ワイヤーインジェクターがあれば、ワイヤーの給油は簡単ですよ!
今回のまとめ
251cc以上のバイクは車検がありますので、車検毎にでも、メンテナンスの機会があるのに対し、250cc以下は、車検が無いので乗りっぱなしの状態になってしまいがちです。
古臭い言い回しですが、「ネンオシャチエブクトウバシメ」で、車体を点検しましょう!
- 「ネン」・・・燃料 ガソリンは入ってますか?
- 「オ」・・・オイル 量、汚れは問題ありませんか?
- 「シャ」・・・車輪(タイヤ) スリップサインは出ていませんか?亀裂はありませんか?
- 「チエ」・・・チェーン 給油状態、張り具合は適当ですか?
- 「ブ」・・・ブレーキ ちゃんと効きますか?パッドの残量は十分ですか?
- 「ク」・・・クラッチ 動作状態は問題ありませんか?ワイヤーの遊びは適当ですか?
- 「トウ」・・・灯火類 ヘッドライト、テールライト、ウインカー、ちゃんと点灯しますか?
- 「バ」・・・バッテリー 開放型は電解液の残量は十分ですか?電圧は十分ですか?
- 「シメ」・・・増し締め 各部の緩みはありませんか?
ほとんど工具を紹介してませんね。

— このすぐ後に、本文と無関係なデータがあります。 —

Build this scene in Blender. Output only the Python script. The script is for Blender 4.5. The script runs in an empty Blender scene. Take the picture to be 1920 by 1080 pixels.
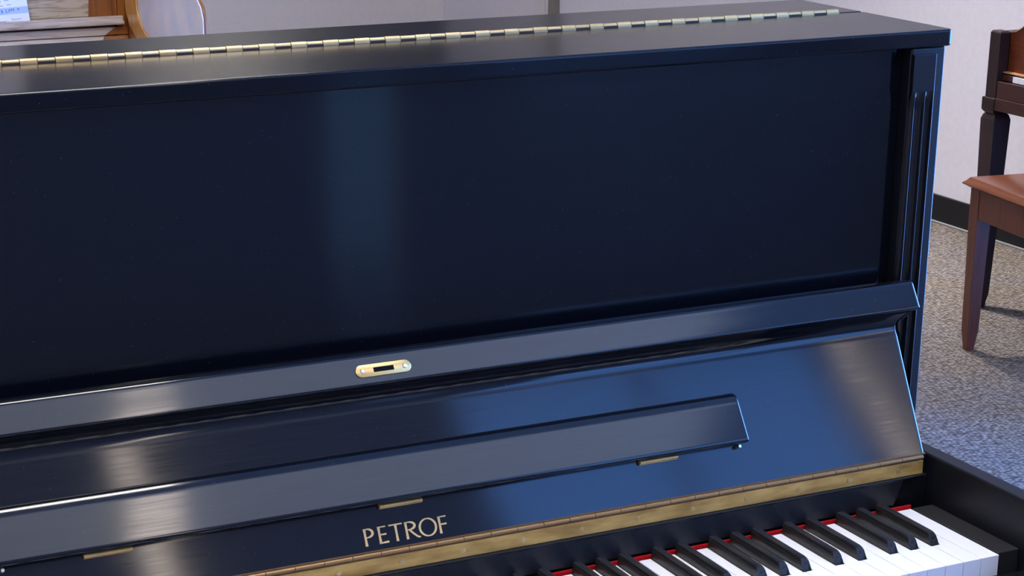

調整程度の作業であれば、車載の工具セットでも大丈夫ですので、チャレンジしてみてください。
その際は、経験者と共に作業するようにしてくださいね。分解したはいいが、組み立てられない、組み方が間違っているなど、取り返しがつかなくなりますので。
思い切って、工具セットを購入するのもいいかと思いますが、先ずはドライバーのセットと、コンビネーションレンチのセットから始めてみては如何でしょうか。
しっかりとしたメンテを行い、いいバイクシーズンをお迎えください。